DATASET EXTRACT
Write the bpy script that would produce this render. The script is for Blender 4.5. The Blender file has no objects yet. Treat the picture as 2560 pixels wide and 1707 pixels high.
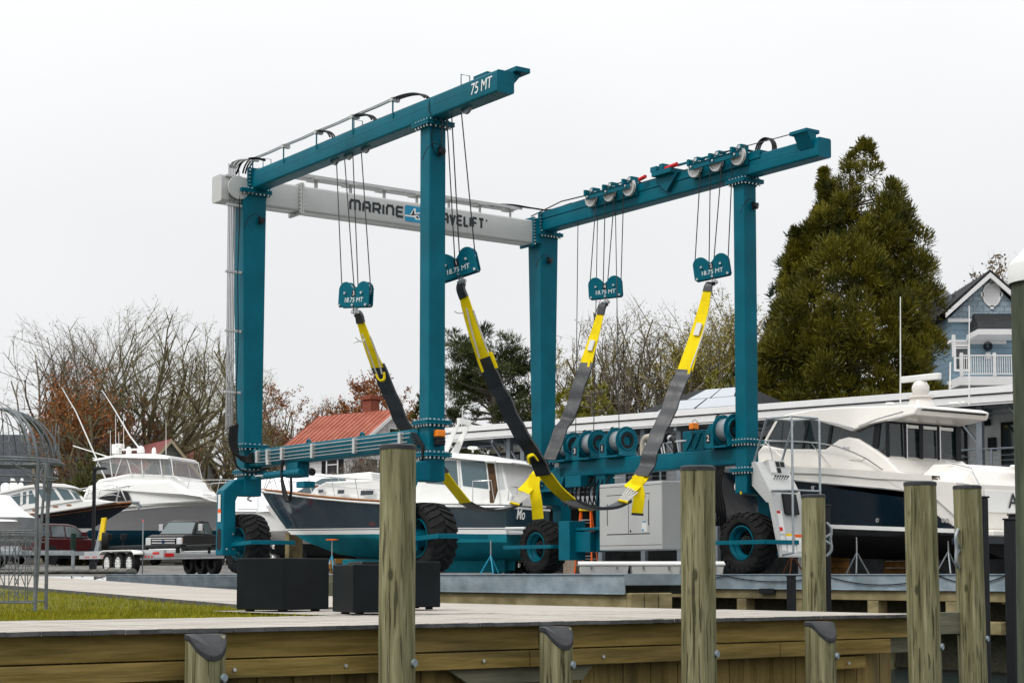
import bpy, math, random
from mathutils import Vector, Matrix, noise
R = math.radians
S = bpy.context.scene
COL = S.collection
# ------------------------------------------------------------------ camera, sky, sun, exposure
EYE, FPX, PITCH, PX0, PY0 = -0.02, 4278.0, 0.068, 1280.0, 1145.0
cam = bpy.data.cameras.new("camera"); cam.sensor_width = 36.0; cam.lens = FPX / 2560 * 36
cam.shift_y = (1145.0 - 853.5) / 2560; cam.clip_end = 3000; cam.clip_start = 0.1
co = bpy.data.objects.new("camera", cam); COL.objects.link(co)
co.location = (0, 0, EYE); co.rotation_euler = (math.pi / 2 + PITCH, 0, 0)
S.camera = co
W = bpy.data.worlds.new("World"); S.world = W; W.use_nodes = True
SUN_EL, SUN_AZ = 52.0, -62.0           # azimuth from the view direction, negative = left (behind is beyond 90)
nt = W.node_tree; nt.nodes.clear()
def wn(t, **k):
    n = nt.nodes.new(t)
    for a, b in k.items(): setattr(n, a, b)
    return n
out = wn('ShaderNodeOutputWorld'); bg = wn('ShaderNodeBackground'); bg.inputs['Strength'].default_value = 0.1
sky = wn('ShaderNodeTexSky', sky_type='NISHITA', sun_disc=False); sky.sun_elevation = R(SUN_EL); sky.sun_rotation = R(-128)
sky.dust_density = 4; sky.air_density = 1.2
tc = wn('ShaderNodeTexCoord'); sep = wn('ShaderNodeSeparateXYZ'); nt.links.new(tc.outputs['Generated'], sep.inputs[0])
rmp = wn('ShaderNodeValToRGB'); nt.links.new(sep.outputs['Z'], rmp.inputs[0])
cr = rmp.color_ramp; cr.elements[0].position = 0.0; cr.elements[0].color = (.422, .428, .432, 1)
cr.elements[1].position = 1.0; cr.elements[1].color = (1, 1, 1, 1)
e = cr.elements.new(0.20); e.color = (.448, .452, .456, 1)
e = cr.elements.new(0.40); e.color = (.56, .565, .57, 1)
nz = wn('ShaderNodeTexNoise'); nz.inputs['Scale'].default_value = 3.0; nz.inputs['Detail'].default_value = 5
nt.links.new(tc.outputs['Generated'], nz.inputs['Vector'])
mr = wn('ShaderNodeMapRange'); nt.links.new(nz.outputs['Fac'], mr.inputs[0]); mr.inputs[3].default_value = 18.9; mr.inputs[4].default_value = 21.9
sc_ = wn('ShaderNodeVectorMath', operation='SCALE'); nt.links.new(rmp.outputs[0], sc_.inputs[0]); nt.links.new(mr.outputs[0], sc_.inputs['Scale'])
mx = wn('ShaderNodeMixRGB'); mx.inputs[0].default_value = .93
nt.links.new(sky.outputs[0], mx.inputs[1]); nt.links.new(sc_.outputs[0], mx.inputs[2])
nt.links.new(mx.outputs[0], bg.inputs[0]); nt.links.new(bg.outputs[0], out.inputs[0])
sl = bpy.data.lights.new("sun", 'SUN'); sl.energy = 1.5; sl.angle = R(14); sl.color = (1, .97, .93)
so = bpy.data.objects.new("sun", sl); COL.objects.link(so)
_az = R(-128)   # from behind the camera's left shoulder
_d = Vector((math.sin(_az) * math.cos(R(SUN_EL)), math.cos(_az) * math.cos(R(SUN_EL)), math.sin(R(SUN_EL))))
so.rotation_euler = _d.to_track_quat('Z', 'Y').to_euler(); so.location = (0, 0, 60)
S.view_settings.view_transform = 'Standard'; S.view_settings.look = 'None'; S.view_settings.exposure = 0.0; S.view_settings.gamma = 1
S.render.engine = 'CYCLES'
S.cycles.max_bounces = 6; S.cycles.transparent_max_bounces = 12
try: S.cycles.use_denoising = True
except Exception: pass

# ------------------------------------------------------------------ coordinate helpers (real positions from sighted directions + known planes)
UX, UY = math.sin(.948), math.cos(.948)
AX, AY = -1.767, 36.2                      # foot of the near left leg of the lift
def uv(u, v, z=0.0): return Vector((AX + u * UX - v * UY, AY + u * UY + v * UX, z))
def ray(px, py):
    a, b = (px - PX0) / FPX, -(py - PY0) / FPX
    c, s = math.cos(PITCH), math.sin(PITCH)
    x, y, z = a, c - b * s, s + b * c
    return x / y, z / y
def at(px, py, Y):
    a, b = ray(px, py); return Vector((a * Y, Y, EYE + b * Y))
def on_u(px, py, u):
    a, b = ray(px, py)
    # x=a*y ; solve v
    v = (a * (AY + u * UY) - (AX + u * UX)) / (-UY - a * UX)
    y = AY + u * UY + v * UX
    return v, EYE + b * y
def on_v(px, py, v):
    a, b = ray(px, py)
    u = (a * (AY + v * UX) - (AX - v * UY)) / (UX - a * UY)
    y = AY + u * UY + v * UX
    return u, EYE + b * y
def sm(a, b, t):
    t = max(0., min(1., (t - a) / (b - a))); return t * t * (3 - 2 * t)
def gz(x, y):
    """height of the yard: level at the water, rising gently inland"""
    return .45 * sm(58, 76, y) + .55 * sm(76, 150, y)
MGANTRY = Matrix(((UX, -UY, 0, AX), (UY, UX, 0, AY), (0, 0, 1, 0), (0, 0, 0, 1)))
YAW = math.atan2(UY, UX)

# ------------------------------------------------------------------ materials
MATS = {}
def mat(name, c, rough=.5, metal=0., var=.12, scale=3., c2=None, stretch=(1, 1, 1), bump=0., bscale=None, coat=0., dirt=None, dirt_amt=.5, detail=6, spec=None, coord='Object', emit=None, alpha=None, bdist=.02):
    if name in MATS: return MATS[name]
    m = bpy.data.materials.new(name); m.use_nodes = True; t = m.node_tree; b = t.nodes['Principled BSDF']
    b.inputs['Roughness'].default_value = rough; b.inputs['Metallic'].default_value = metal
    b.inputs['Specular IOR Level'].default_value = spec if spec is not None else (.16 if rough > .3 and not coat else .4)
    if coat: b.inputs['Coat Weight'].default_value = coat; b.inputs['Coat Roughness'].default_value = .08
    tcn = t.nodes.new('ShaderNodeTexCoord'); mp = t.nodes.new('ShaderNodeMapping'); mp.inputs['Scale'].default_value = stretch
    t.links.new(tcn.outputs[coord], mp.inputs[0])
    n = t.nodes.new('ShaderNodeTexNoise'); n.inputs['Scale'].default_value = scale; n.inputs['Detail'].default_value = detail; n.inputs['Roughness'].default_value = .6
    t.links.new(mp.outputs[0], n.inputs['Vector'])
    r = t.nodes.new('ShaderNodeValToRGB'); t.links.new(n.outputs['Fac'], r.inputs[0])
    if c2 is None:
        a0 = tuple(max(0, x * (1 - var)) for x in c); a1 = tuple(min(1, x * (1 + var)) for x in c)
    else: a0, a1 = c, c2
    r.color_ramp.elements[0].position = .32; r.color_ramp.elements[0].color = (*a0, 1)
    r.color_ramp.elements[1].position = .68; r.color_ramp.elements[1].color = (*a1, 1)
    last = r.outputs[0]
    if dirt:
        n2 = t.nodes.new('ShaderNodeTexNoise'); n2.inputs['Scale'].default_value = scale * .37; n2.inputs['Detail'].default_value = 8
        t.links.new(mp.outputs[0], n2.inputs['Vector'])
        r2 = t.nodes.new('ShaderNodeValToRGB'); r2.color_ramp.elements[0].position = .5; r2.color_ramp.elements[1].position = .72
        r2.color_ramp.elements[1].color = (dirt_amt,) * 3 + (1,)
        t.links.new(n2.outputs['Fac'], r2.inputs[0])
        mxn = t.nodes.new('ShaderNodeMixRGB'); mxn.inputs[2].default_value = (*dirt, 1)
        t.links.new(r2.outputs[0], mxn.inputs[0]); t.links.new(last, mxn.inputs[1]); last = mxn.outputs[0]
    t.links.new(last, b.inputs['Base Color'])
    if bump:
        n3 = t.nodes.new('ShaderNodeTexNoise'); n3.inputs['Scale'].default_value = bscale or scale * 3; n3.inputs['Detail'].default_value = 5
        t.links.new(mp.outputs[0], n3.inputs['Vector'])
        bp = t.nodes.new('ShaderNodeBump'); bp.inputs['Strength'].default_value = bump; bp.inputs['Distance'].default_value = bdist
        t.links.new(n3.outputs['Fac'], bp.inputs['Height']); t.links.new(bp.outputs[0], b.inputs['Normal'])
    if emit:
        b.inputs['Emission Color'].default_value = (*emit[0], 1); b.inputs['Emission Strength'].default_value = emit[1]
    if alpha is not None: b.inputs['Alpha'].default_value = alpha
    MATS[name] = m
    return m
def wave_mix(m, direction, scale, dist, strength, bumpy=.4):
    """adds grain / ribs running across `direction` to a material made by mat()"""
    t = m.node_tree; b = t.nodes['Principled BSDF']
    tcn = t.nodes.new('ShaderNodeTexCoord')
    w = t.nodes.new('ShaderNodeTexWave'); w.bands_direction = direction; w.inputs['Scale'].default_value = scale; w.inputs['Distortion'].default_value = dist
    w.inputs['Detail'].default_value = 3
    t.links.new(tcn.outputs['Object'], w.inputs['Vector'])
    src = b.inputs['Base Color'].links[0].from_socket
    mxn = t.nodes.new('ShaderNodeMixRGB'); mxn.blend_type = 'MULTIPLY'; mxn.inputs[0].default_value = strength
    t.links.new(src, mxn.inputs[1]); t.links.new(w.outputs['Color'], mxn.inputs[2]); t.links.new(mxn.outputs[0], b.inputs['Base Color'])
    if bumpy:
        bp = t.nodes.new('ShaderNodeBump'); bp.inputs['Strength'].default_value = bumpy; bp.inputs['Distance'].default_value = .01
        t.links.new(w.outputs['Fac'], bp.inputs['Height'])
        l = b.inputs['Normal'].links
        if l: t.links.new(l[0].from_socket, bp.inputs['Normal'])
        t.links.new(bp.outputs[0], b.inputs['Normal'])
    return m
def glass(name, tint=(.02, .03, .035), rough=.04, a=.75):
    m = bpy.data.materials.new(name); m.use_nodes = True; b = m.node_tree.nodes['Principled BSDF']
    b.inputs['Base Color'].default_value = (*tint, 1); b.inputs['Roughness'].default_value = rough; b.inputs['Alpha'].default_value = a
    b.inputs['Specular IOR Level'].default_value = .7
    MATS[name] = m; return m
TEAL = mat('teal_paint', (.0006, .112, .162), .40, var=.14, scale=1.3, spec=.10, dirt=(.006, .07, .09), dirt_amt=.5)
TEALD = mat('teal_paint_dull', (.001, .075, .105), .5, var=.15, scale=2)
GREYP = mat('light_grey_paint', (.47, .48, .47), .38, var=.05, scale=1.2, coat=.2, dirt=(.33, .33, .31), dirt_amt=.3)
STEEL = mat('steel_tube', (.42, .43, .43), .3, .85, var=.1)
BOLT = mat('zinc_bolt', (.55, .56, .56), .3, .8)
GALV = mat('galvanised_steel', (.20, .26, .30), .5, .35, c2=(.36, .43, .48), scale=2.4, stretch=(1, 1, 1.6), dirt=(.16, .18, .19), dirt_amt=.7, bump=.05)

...

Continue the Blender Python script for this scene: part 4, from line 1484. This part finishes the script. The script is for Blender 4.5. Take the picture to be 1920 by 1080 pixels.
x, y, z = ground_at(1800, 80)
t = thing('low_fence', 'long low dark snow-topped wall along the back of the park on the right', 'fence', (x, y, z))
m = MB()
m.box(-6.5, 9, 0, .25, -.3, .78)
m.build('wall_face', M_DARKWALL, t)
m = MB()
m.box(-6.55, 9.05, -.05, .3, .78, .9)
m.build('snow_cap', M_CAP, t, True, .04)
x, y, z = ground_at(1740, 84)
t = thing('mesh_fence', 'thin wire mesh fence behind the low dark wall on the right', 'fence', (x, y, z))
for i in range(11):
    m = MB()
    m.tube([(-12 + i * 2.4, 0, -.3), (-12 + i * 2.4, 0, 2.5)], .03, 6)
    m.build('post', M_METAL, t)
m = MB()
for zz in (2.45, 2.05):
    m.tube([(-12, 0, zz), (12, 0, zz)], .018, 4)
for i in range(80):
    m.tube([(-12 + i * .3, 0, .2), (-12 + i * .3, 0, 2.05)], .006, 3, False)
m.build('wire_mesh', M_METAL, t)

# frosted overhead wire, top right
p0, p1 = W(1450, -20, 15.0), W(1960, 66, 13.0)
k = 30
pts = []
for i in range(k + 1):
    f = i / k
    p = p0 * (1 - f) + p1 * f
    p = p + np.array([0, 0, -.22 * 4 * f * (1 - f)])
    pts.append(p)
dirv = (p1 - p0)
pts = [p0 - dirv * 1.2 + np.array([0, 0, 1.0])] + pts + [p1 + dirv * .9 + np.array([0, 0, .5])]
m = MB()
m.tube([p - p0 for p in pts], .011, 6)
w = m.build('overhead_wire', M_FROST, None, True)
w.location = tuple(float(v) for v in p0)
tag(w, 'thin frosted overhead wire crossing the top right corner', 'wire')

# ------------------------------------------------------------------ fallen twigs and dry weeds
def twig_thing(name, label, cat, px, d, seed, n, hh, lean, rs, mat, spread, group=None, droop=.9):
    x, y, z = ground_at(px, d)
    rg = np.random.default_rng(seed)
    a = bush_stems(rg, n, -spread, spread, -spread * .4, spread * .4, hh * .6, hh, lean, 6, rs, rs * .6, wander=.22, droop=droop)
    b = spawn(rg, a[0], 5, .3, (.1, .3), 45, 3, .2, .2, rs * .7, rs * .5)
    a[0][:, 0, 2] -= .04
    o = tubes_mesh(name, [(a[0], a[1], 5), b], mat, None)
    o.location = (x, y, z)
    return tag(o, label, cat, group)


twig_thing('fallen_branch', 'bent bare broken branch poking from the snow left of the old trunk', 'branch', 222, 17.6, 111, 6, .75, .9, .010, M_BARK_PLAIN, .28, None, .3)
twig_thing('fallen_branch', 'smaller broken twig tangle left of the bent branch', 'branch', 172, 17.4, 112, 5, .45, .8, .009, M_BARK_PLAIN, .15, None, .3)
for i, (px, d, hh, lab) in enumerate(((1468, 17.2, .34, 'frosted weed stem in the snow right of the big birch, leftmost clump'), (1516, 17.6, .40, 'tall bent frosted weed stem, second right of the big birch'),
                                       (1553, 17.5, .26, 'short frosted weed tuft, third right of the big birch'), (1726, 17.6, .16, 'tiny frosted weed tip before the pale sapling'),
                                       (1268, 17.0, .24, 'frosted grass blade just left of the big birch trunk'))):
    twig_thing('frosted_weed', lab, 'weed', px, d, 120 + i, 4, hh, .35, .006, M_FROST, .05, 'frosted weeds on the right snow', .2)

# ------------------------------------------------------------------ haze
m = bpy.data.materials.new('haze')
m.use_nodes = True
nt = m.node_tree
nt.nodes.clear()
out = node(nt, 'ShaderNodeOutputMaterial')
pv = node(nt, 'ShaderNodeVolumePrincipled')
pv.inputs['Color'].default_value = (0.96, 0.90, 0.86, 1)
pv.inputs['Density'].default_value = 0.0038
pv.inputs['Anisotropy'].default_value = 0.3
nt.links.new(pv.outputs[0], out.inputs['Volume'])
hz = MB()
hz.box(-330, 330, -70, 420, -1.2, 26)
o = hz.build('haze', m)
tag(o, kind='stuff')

...

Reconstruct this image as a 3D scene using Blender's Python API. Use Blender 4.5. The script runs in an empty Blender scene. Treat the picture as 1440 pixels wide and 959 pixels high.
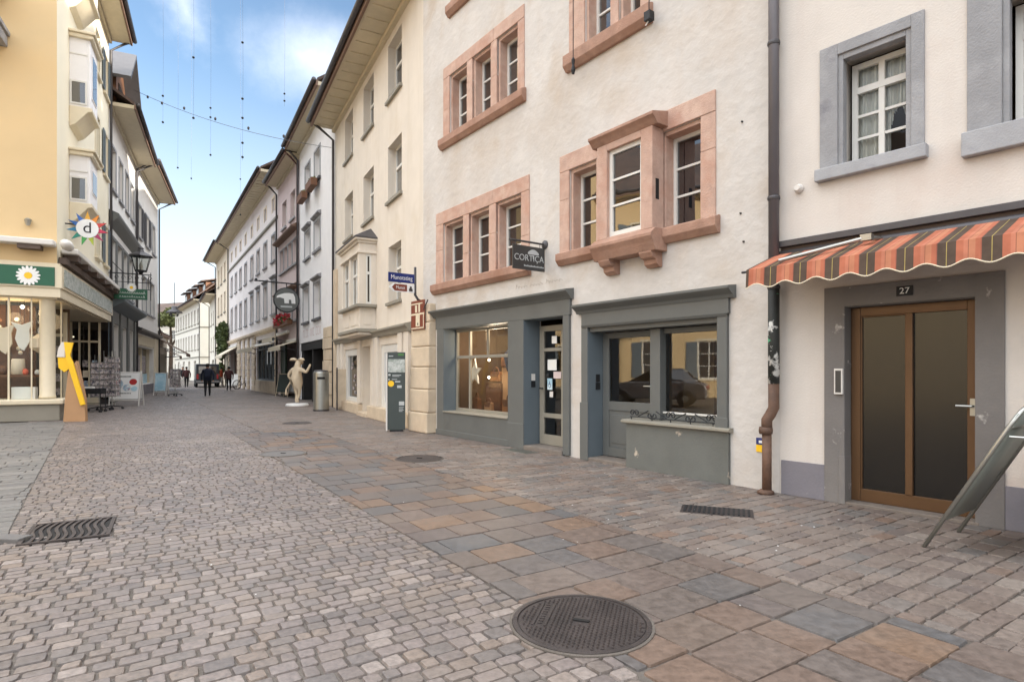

THE REQUEST
Only the lines from the one holding "Continue the Blender" through the one holding "tag(w, 'thin frosted" are wanted; retype them exactly.

EXERCISE RESPONSE
Continue the Blender Python script for this scene: part 4, from line 1484. This part finishes the script. The script is for Blender 4.5. Take the picture to be 1920 by 1080 pixels.
x, y, z = ground_at(1800, 80)
t = thing('low_fence', 'long low dark snow-topped wall along the back of the park on the right', 'fence', (x, y, z))
m = MB()
m.box(-6.5, 9, 0, .25, -.3, .78)
m.build('wall_face', M_DARKWALL, t)
m = MB()
m.box(-6.55, 9.05, -.05, .3, .78, .9)
m.build('snow_cap', M_CAP, t, True, .04)
x, y, z = ground_at(1740, 84)
t = thing('mesh_fence', 'thin wire mesh fence behind the low dark wall on the right', 'fence', (x, y, z))
for i in range(11):
    m = MB()
    m.tube([(-12 + i * 2.4, 0, -.3), (-12 + i * 2.4, 0, 2.5)], .03, 6)
    m.build('post', M_METAL, t)
m = MB()
for zz in (2.45, 2.05):
    m.tube([(-12, 0, zz), (12, 0, zz)], .018, 4)
for i in range(80):
    m.tube([(-12 + i * .3, 0, .2), (-12 + i * .3, 0, 2.05)], .006, 3, False)
m.build('wire_mesh', M_METAL, t)

# frosted overhead wire, top right
p0, p1 = W(1450, -20, 15.0), W(1960, 66, 13.0)
k = 30
pts = []
for i in range(k + 1):
    f = i / k
    p = p0 * (1 - f) + p1 * f
    p = p + np.array([0, 0, -.22 * 4 * f * (1 - f)])
    pts.append(p)
dirv = (p1 - p0)
pts = [p0 - dirv * 1.2 + np.array([0, 0, 1.0])] + pts + [p1 + dirv * .9 + np.array([0, 0, .5])]
m = MB()
m.tube([p - p0 for p in pts], .011, 6)
w = m.build('overhead_wire', M_FROST, None, True)
w.location = tuple(float(v) for v in p0)
tag(w, 'thin frosted overhead wire crossing the top right corner', 'wire')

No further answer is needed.